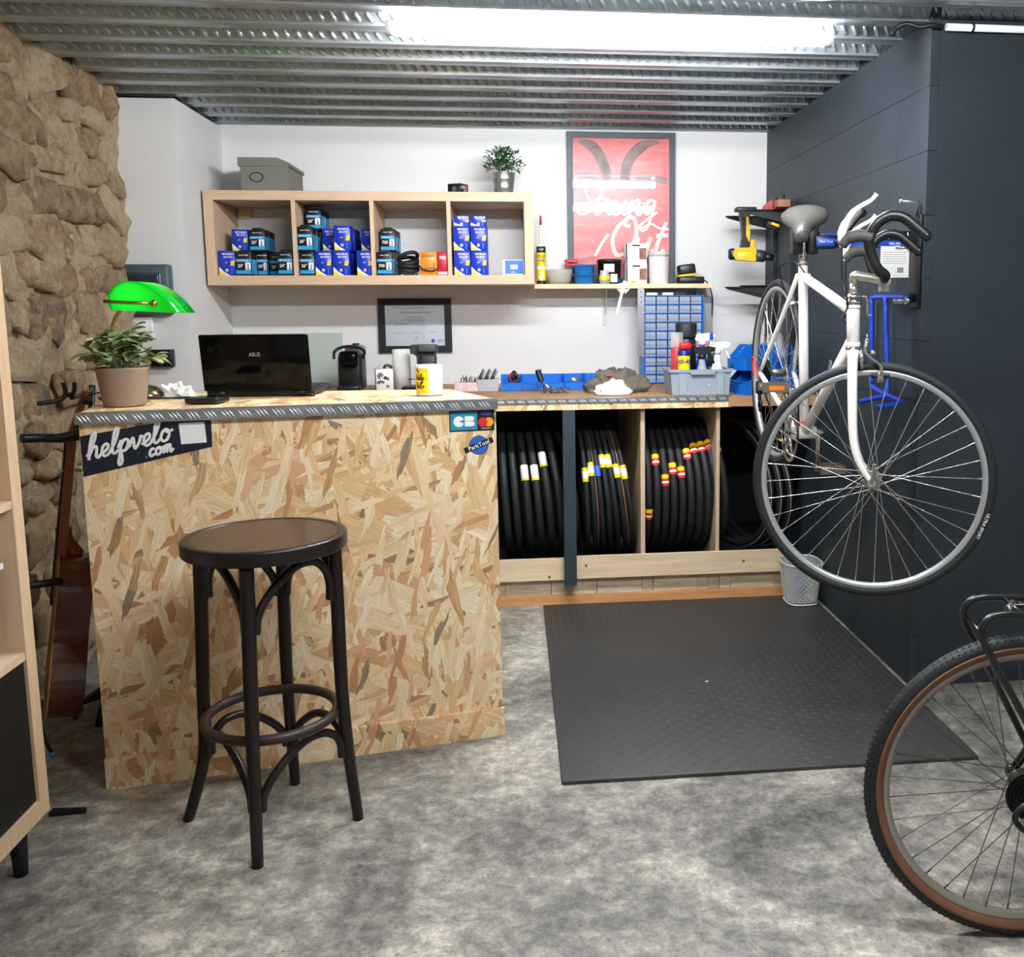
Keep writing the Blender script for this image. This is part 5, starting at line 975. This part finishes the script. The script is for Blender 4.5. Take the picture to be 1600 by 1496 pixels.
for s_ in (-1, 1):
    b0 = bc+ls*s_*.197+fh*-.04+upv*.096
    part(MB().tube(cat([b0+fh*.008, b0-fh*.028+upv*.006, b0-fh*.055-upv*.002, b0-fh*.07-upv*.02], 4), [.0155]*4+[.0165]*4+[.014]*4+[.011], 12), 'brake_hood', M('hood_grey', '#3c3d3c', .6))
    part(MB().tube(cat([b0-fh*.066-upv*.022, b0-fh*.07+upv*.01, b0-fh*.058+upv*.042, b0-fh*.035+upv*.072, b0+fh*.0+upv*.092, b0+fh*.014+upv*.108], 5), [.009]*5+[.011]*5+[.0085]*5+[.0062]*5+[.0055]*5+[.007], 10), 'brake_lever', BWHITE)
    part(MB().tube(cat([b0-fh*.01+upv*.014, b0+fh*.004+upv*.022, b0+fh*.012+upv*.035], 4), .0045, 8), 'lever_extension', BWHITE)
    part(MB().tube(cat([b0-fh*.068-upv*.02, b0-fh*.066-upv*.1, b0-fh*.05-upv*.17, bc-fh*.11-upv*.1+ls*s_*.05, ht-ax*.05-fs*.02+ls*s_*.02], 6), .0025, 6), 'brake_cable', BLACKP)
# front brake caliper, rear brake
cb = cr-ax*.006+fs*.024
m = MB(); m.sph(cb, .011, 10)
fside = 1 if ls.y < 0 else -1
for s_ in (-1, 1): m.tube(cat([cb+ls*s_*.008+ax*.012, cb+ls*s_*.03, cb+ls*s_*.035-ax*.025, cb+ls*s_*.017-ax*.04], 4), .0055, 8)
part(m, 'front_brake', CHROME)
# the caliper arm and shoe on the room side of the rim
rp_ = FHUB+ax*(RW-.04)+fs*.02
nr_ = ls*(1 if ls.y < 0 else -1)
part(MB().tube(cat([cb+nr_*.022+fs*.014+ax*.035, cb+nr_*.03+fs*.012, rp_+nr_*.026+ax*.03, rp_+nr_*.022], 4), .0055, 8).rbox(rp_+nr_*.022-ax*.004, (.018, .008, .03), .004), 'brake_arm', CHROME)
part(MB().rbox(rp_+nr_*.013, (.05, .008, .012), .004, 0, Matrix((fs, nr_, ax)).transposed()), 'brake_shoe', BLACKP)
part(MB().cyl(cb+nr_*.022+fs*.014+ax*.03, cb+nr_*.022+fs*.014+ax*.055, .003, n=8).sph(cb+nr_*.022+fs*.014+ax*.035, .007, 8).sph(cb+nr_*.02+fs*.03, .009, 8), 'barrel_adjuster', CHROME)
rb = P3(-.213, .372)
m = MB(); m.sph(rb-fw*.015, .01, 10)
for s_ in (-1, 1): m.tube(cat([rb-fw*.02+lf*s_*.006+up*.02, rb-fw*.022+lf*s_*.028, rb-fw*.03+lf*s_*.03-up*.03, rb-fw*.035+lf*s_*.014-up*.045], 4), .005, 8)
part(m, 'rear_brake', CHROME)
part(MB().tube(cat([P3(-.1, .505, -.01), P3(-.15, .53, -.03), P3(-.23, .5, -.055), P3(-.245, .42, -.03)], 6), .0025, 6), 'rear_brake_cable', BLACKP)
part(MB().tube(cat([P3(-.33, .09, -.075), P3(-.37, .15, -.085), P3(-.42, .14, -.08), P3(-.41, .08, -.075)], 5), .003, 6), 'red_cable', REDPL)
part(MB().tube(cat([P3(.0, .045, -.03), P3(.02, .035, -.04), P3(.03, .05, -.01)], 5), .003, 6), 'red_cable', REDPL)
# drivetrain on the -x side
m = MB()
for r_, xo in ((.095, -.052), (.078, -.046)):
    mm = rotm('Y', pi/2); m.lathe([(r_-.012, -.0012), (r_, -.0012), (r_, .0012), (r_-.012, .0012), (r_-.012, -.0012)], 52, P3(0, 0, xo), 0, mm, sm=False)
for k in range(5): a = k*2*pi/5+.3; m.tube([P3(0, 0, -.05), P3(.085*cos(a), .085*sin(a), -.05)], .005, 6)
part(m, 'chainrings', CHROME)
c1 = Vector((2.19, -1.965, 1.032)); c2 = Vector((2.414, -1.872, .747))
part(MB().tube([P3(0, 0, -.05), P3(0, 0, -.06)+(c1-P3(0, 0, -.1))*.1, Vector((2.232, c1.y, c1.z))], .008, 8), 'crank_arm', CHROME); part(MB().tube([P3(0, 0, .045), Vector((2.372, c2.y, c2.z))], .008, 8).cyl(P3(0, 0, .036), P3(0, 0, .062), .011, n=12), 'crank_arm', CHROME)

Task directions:
Return the material word for word. Pictures are not part of the copy.

Solution for this exercise:
Keep writing the Blender script for this image. This is part 5, starting at line 975. This part finishes the script. The script is for Blender 4.5. Take the picture to be 1600 by 1496 pixels.
for s_ in (-1, 1):
    b0 = bc+ls*s_*.197+fh*-.04+upv*.096
    part(MB().tube(cat([b0+fh*.008, b0-fh*.028+upv*.006, b0-fh*.055-upv*.002, b0-fh*.07-upv*.02], 4), [.0155]*4+[.0165]*4+[.014]*4+[.011], 12), 'brake_hood', M('hood_grey', '#3c3d3c', .6))
    part(MB().tube(cat([b0-fh*.066-upv*.022, b0-fh*.07+upv*.01, b0-fh*.058+upv*.042, b0-fh*.035+upv*.072, b0+fh*.0+upv*.092, b0+fh*.014+upv*.108], 5), [.009]*5+[.011]*5+[.0085]*5+[.0062]*5+[.0055]*5+[.007], 10), 'brake_lever', BWHITE)
    part(MB().tube(cat([b0-fh*.01+upv*.014, b0+fh*.004+upv*.022, b0+fh*.012+upv*.035], 4), .0045, 8), 'lever_extension', BWHITE)
    part(MB().tube(cat([b0-fh*.068-upv*.02, b0-fh*.066-upv*.1, b0-fh*.05-upv*.17, bc-fh*.11-upv*.1+ls*s_*.05, ht-ax*.05-fs*.02+ls*s_*.02], 6), .0025, 6), 'brake_cable', BLACKP)
# front brake caliper, rear brake
cb = cr-ax*.006+fs*.024
m = MB(); m.sph(cb, .011, 10)
fside = 1 if ls.y < 0 else -1
for s_ in (-1, 1): m.tube(cat([cb+ls*s_*.008+ax*.012, cb+ls*s_*.03, cb+ls*s_*.035-ax*.025, cb+ls*s_*.017-ax*.04], 4), .0055, 8)
part(m, 'front_brake', CHROME)
# the caliper arm and shoe on the room side of the rim
rp_ = FHUB+ax*(RW-.04)+fs*.02
nr_ = ls*(1 if ls.y < 0 else -1)
part(MB().tube(cat([cb+nr_*.022+fs*.014+ax*.035, cb+nr_*.03+fs*.012, rp_+nr_*.026+ax*.03, rp_+nr_*.022], 4), .0055, 8).rbox(rp_+nr_*.022-ax*.004, (.018, .008, .03), .004), 'brake_arm', CHROME)
part(MB().rbox(rp_+nr_*.013, (.05, .008, .012), .004, 0, Matrix((fs, nr_, ax)).transposed()), 'brake_shoe', BLACKP)
part(MB().cyl(cb+nr_*.022+fs*.014+ax*.03, cb+nr_*.022+fs*.014+ax*.055, .003, n=8).sph(cb+nr_*.022+fs*.014+ax*.035, .007, 8).sph(cb+nr_*.02+fs*.03, .009, 8), 'barrel_adjuster', CHROME)
rb = P3(-.213, .372)
m = MB(); m.sph(rb-fw*.015, .01, 10)
for s_ in (-1, 1): m.tube(cat([rb-fw*.02+lf*s_*.006+up*.02, rb-fw*.022+lf*s_*.028, rb-fw*.03+lf*s_*.03-up*.03, rb-fw*.035+lf*s_*.014-up*.045], 4), .005, 8)
part(m, 'rear_brake', CHROME)
part(MB().tube(cat([P3(-.1, .505, -.01), P3(-.15, .53, -.03), P3(-.23, .5, -.055), P3(-.245, .42, -.03)], 6), .0025, 6), 'rear_brake_cable', BLACKP)
part(MB().tube(cat([P3(-.33, .09, -.075), P3(-.37, .15, -.085), P3(-.42, .14, -.08), P3(-.41, .08, -.075)], 5), .003, 6), 'red_cable', REDPL)
part(MB().tube(cat([P3(.0, .045, -.03), P3(.02, .035, -.04), P3(.03, .05, -.01)], 5), .003, 6), 'red_cable', REDPL)
# drivetrain on the -x side
m = MB()
for r_, xo in ((.095, -.052), (.078, -.046)):
    mm = rotm('Y', pi/2); m.lathe([(r_-.012, -.0012), (r_, -.0012), (r_, .0012), (r_-.012, .0012), (r_-.012, -.0012)], 52, P3(0, 0, xo), 0, mm, sm=False)
for k in range(5): a = k*2*pi/5+.3; m.tube([P3(0, 0, -.05), P3(.085*cos(a), .085*sin(a), -.05)], .005, 6)
part(m, 'chainrings', CHROME)
c1 = Vector((2.19, -1.965, 1.032)); c2 = Vector((2.414, -1.872, .747))
part(MB().tube([P3(0, 0, -.05), P3(0, 0, -.06)+(c1-P3(0, 0, -.1))*.1, Vector((2.232, c1.y, c1.z))], .008, 8), 'crank_arm', CHROME); part(MB().tube([P3(0, 0, .045), Vector((2.372, c2.y, c2.z))], .008, 8).cyl(P3(0, 0, .036), P3(0, 0, .062), .011, n=12), 'crank_arm', CHROME)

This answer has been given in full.